August 26th, 2008 at 6:17 pm
Foust’s piece has other problems (the Barnett piece it criticizes is good, “Even Instapundit”?). He wrote a much better one (by which I mean it’s more ideologically congenial to me) here.
August 26th, 2008 at 8:48 pm
1) The idea that the world is too chaotic for poor intellectuals to figure out is bullshit. It results from the fact that most of our highly educated pundits are really deeply ignorant.
2) Paredo pointed out a long time ago that:
a) Most people don’t matter — a small percentage have most of the wealth and make most of the campaign campaign donations
b) Most countries don’t matter — a small percentage have most of the military power
c) Most countries don’t matter — a small percentage have most of the economic power. Usually they’re same as the military powers in (b) but not always (e.g., Japan vice Turkey vice heavily subsidized Israel)
d) Key resources are held by a few countries
e) Key terrain (e.g., naval chokepoints) are held by a few countries
3) So to cut through the bullshit, focus on the actors who make up 2a-e. Their goals and agendas.
Unfortunately, most of our pundits don’t know shit about 2 a-e. That’s because our $Trillion K12 system and our Universities are committed to creating docile, IGNORANT corporate drones — NOT informed citizens.
4) So we have some of the stupidest fucking citizens on the planet — and a national debates conducted by shameless whores who merely read the scripts they are given.
That’s why our Whore-in-Chief could tell people on Sept 12, 2001 that “they attacked us because they hate our freedom” and KNOW that NO ONE would point out what a fucking lie that was.
And our nation’s decline has all followed from that.
August 27th, 2008 at 5:57 am
Another “duh!” post from Matt.
Anybody with a brain should know that it’s easy to make the sort of criticism that Matt is referring to.

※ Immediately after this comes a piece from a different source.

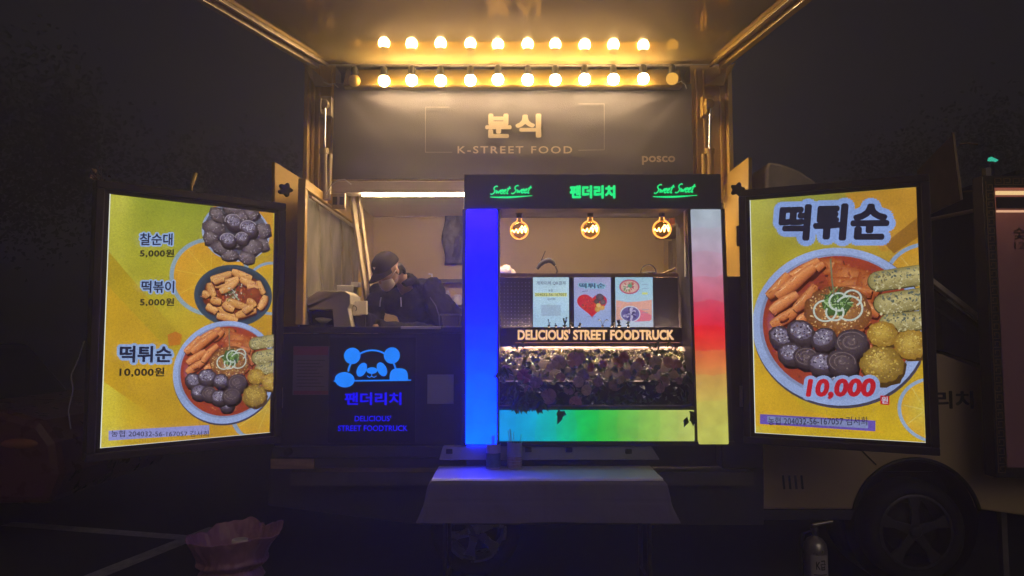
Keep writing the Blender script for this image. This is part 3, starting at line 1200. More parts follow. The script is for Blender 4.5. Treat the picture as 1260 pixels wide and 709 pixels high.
def combo_dish(cv, c, s):
    """rice cakes, sausage and fritters round a noodle mound, printed on the boards"""
    def T(x, y):
        return (c[0] + x * s, c[1] + y * s)
    cv.ell(T(0.01, -0.02), 1.0 * s, 1.0 * s, lin((70, 66, 84)), None, n=56)
    cv.ell(T(0, 0), 0.99 * s, 0.985 * s, lin((150, 160, 192)), lin((158, 178, 226)), n=56)
    cv.ell(T(0.0, 0.015), 0.90 * s, 0.89 * s, lin((112, 112, 140)), lin((136, 148, 186)), n=56)
    cv.ell(T(0.01, 0.02), 0.87 * s, 0.86 * s, lin((140, 64, 38)), lin((160, 62, 40)), n=56)
    for _ in range(110):
        a, q = rnd.uniform(0, 6.28), .8 * math.sqrt(rnd.random())
        z = s * rnd.uniform(.012, .05)
        col = ((176, 84, 50), (110, 42, 28), (200, 118, 76), (146, 60, 36))[rnd.randrange(4)]
        cv.ell(T(q * math.cos(a), .02 + q * math.sin(a)), z, z * rnd.uniform(.3, .8), lin(col), lin(mixc(col, (140, 64, 38), .5)), rnd.uniform(0, 3), 8)
    # lilac reflection at the left of the broth
    cv.ell(T(-.72, -.02), .09 * s, .22 * s, lin((150, 104, 132)), lin((160, 60, 50)), 0.2, 16)
    speck(cv, T(0, .05), .8 * s, .76 * s, 160, [(200, 128, 84), (104, 40, 26), (220, 156, 108), (88, 34, 22), (164, 76, 46)], .008 * s, .03 * s)
    # fish cake sheets
    for pl in ([(-.16, .86), (.10, .84), (.14, .66), (-.12, .64)], [(.02, .80), (.42, .66), (.36, .50), (-.08, .60)],
               [(-.1, .62), (.34, .60), (.44, .42), (-.04, .46)], [(.30, .72), (.56, .52), (.46, .34), (.24, .5)]):
        pp = [T(*p) for p in pl]
        ctr = (sum(p[0] for p in pp) / 4, sum(p[1] for p in pp) / 4)
        cv.fan([(p[0] + .02 * s, p[1] - .025 * s) for p in pp], ctr, lin((84, 24, 12)), lin((84, 24, 12)))
        cv.fan(pp, ctr, lin((206, 130, 72)), lin((162, 72, 32)))
        for _ in range(12):
            k, m = rnd.random(), rnd.random()
            q = (pp[0][0] * (1 - k) * (1 - m) + pp[1][0] * k * (1 - m) + pp[2][0] * k * m + pp[3][0] * (1 - k) * m,
                 pp[0][1] * (1 - k) * (1 - m) + pp[1][1] * k * (1 - m) + pp[2][1] * k * m + pp[3][1] * (1 - k) * m)
            cv.ell(q, .03 * s, .012 * s, lin(((226, 168, 112), (150, 60, 30))[rnd.randrange(2)]), lin((180, 96, 50)), rnd.uniform(0, 3), 8)
    for (x0, y0, x1, y1, r) in ((-.54, .60, -.18, .82, .070), (-.30, .62, -.12, .78, .055), (-.78, .40, -.54, .66, .075), (-.66, .40, -.24, .74, .078),
                                (-.74, .20, -.44, .40, .070), (-.74, .02, -.44, .22, .072), (-.46, .22, -.22, .50, .066), (-.42, .06, -.24, .16, .06), (-.66, .10, -.56, .14, .05)):
        tteok(cv, T(x0, y0), T(x1, y1), r * s)
    for (x0, y0, x1, y1, r) in ((.30, .10, .42, .38, .055), (.22, -.02, .38, .06, .05)):
        tteok(cv, T(x0, y0), T(x1, y1), r * s, (206, 112, 56), (128, 50, 24))
    # noodle mound
    for (x0, y0, x1, y1, r) in ((.12, .44, .40, .40, .07), (.30, .32, .48, .14, .065), (.04, -.06, .30, -.02, .06)):
        tteok(cv, T(x0, y0), T(x1, y1), r * s, (198, 112, 62), (136, 60, 32))
    cv.ell(T(.03, .19), .38 * s, .31 * s, lin((176, 126, 72)), lin((120, 66, 34)), n=40, wob=.05)
    for _ in range(330):
        a, q = rnd.uniform(0, 6.28), 1.02 * math.sqrt(rnd.random())
        col = ((216, 176, 116), (146, 92, 46), (232, 200, 150), (118, 64, 32), (196, 140, 80))[rnd.randrange(5)]
        z = s * rnd.uniform(.007, .020)
        cv.ell(T(.03 + .35 * q * math.cos(a), .19 + .29 * q * math.sin(a)), z, z * .55, lin(col), None, rnd.uniform(0, 3), 6)
    # sausage slices
    for (x, y, r, t) in ((-.64, -.13, .155, 0), (-.40, -.07, .17, 0), (-.14, -.15, .15, 0), (.17, -.20, .19, .3), (-.53, -.34, .155, 0),
                         (-.35, -.38, .15, .1), (-.02, -.62, .14, 0), (-.17, -.46, .155, 0), (.06, -.44, .175, .15)):
        sundae(cv, T(x, y), r * s, t)
    # seaweed rolls and slices of fritter
    for (x0, y0, x1, y1, r) in ((.50, .54, 1.1, .60, .125), (.56, .26, 1.1, .32, .13), (.60, .03, 1.1, .06, .115)):
        seaweed_roll(cv, T(x0, y0), T(x1, y1), r * s)
    sp = [(226, 200, 110), (180, 136, 50), (150, 110, 42), (206, 176, 80), (130, 96, 36)]
    fry(cv, T(.52, -.10), .165 * s, (206, 172, 74), (150, 110, 40), sp, 60)
    fry(cv, T(.82, -.22), .185 * s, (212, 180, 84), (156, 116, 42), sp, 60)
    fry(cv, T(.50, -.47), .235 * s, (192, 160, 76), (132, 100, 36), sp + [(112, 84, 36)], 110)
    # spring onion curls
    cv.ell(T(.02, .28), .17 * s, .15 * s, lin((92, 126, 64)), lin((60, 84, 44)), n=24, wob=.18)
    for _ in range(46):
        a, q = rnd.uniform(0, 6.28), rnd.uniform(0, .15)
        x, y, an = .02 + q * math.cos(a), .28 + q * math.sin(a), rnd.uniform(0, 3.14)
        L = rnd.uniform(.04, .09)
        col = ((120, 158, 84), (70, 104, 50), (168, 190, 140), (52, 80, 44))[rnd.randrange(4)]
        cv.line([T(x - L * math.cos(an), y - L * math.sin(an)), T(x + L * math.cos(an), y + L * math.sin(an))], .012 * s, lin(col))
    for (x, y, r, a0, a1) in ((-.11, .19, .13, 1.6, 6.6), (.16, .22, .15, -2.4, 2.6), (.05, .30, .11, .5, 5.2), (.00, .17, .10, 2.6, 6.9), (.2, .34, .1, -1, 3)):
        cv.ring(T(x, y), (r - .012) * s, (r + .010) * s, lin((196, 206, 196)), a0, a1, 26)
    cv.line([T(-.03, .84), T(-.02, .56), T(0, .38)], .016 * s, lin((110, 124, 96)))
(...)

It’s a nice, safe way to establish yourself as “better than the next asshole” – which is the human primate’s primary occupation in life.
“how many events that are how far out of alignment with what you thought would occur do you need to change your model of the world?”
None, so far. Everything is going exactly as I expected, or at least is not going against what I expected. Some things may be taking longer than I expected, but that’s actually to be expected – I should just revise my time perception.
Take the Iran war, for example. Some idiots think it won’t happen because it hasn’t happened yet. I didn’t really expect it until October. It ain’t October yet. When we get through October, and then through the elections, and McCain doesn’t win, and then we get through December, and we STILL don’t have an Iran war, then I’ll admit I was wrong for thinking Bush would start one.
Which still leaves plenty of time for Obama to start one in the next couple years or so, since he’s an idiot on Iran.
August 27th, 2008 at 7:59 pm
On naive empiricism
“Your mind’s so open your brain fell out.”
A line from a right wing christian rocker (member of a musical movement that never got far which started when the Clash were new and ended IIRC in around 1980). I never actually listened to Christian Rock, but I remember that line.
By the way, when was naive empiricism not yet refuted ? David Hume clearly understood the problem.
Looks to me like you are a bit nostalgic for Emerson hall. This post on naive empiricism and the blogginheads point on how ignoring consequences is not the height of morality but actually imoral are unusual as they seem to show the influence of concentrating in philosophy (OK I honestly guess you had gotten that far in high school if not in junior high).